Information provided:
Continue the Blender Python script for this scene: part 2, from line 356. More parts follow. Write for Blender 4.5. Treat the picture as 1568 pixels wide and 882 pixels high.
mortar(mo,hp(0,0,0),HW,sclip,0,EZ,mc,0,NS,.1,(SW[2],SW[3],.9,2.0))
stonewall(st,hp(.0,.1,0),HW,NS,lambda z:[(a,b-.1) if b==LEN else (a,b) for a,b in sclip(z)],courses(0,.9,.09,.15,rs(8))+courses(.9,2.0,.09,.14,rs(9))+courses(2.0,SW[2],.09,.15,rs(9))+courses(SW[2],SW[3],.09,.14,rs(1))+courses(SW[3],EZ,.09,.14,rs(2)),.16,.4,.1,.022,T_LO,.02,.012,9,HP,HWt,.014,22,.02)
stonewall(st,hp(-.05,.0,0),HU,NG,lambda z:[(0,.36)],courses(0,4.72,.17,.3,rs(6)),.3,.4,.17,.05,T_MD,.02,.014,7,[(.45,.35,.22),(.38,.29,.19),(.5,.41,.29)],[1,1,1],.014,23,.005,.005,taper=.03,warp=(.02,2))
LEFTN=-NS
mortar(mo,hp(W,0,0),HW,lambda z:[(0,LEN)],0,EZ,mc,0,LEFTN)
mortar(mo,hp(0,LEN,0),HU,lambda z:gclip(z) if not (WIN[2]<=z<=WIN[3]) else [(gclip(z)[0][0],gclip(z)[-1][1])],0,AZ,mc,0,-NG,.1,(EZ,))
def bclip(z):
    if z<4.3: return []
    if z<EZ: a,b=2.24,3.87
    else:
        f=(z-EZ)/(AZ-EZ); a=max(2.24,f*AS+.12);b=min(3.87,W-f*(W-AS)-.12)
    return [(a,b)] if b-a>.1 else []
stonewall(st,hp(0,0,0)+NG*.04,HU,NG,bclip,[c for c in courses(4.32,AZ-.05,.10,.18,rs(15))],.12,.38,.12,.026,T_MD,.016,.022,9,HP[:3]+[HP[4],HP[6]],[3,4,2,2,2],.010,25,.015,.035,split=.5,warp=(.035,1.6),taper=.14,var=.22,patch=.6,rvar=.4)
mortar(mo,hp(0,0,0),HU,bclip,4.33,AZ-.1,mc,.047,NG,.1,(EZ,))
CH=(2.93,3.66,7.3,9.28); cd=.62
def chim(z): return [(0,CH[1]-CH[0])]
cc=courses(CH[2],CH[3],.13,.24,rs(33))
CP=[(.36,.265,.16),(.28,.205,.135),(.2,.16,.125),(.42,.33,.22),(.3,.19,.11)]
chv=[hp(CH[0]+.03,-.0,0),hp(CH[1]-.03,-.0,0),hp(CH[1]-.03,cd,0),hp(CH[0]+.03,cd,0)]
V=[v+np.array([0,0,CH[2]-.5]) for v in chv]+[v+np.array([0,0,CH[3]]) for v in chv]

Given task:
Output all of the material exactly as written.

Solution for this problem:
Continue the Blender Python script for this scene: part 2, from line 356. More parts follow. Write for Blender 4.5. Treat the picture as 1568 pixels wide and 882 pixels high.
mortar(mo,hp(0,0,0),HW,sclip,0,EZ,mc,0,NS,.1,(SW[2],SW[3],.9,2.0))
stonewall(st,hp(.0,.1,0),HW,NS,lambda z:[(a,b-.1) if b==LEN else (a,b) for a,b in sclip(z)],courses(0,.9,.09,.15,rs(8))+courses(.9,2.0,.09,.14,rs(9))+courses(2.0,SW[2],.09,.15,rs(9))+courses(SW[2],SW[3],.09,.14,rs(1))+courses(SW[3],EZ,.09,.14,rs(2)),.16,.4,.1,.022,T_LO,.02,.012,9,HP,HWt,.014,22,.02)
stonewall(st,hp(-.05,.0,0),HU,NG,lambda z:[(0,.36)],courses(0,4.72,.17,.3,rs(6)),.3,.4,.17,.05,T_MD,.02,.014,7,[(.45,.35,.22),(.38,.29,.19),(.5,.41,.29)],[1,1,1],.014,23,.005,.005,taper=.03,warp=(.02,2))
LEFTN=-NS
mortar(mo,hp(W,0,0),HW,lambda z:[(0,LEN)],0,EZ,mc,0,LEFTN)
mortar(mo,hp(0,LEN,0),HU,lambda z:gclip(z) if not (WIN[2]<=z<=WIN[3]) else [(gclip(z)[0][0],gclip(z)[-1][1])],0,AZ,mc,0,-NG,.1,(EZ,))
def bclip(z):
    if z<4.3: return []
    if z<EZ: a,b=2.24,3.87
    else:
        f=(z-EZ)/(AZ-EZ); a=max(2.24,f*AS+.12);b=min(3.87,W-f*(W-AS)-.12)
    return [(a,b)] if b-a>.1 else []
stonewall(st,hp(0,0,0)+NG*.04,HU,NG,bclip,[c for c in courses(4.32,AZ-.05,.10,.18,rs(15))],.12,.38,.12,.026,T_MD,.016,.022,9,HP[:3]+[HP[4],HP[6]],[3,4,2,2,2],.010,25,.015,.035,split=.5,warp=(.035,1.6),taper=.14,var=.22,patch=.6,rvar=.4)
mortar(mo,hp(0,0,0),HU,bclip,4.33,AZ-.1,mc,.047,NG,.1,(EZ,))
CH=(2.93,3.66,7.3,9.28); cd=.62
def chim(z): return [(0,CH[1]-CH[0])]
cc=courses(CH[2],CH[3],.13,.24,rs(33))
CP=[(.36,.265,.16),(.28,.205,.135),(.2,.16,.125),(.42,.33,.22),(.3,.19,.11)]
chv=[hp(CH[0]+.03,-.0,0),hp(CH[1]-.03,-.0,0),hp(CH[1]-.03,cd,0),hp(CH[0]+.03,cd,0)]
V=[v+np.array([0,0,CH[2]-.5]) for v in chv]+[v+np.array([0,0,CH[3]]) for v in chv]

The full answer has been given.